L’estensione della pensione minima anche ai contributivi puri è diventata un tema centrale dopo la sentenza n. 94/2025 della Corte Costituzionale, che ha eliminato il divieto di integrazione al minimo per la pensione di invalidità calcolata interamente con il contributivo. Una decisione che non riguarda tutte le pensioni, ma che mette comunque in discussione il principio introdotto dalla riforma Dini, secondo cui chi è nel contributivo puro non ha diritto ad alcuna soglia garantita.

La Consulta ha chiarito che l’integrazione al minimo serve a garantire mezzi adeguati alle esigenze di vita, come richiesto dall’articolo 38 della Costituzione, e che distinguere tra contributivo e retributivo può risultare irragionevole quando l’assegno è troppo basso.
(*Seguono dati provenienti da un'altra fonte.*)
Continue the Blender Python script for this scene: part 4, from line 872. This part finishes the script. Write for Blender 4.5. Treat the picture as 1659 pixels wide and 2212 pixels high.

Strumenti come l’assegno sociale o l’accesso alla pensione con soli 5 anni di contributi non sempre, infatti, sono sufficienti a compensare l’assenza di integrazione.

Per questo il governo è chiamato a intervenire: se il sistema non assicura un livello minimo di tutela economica, diventa necessario rivedere le regole. L’estensione della pensione minima è una delle possibili soluzioni, insieme a una revisione dell’assegno sociale o dei requisiti contributivi, per evitare che il metodo contributivo produca pensioni insufficienti a garantire condizioni di vita dignitose.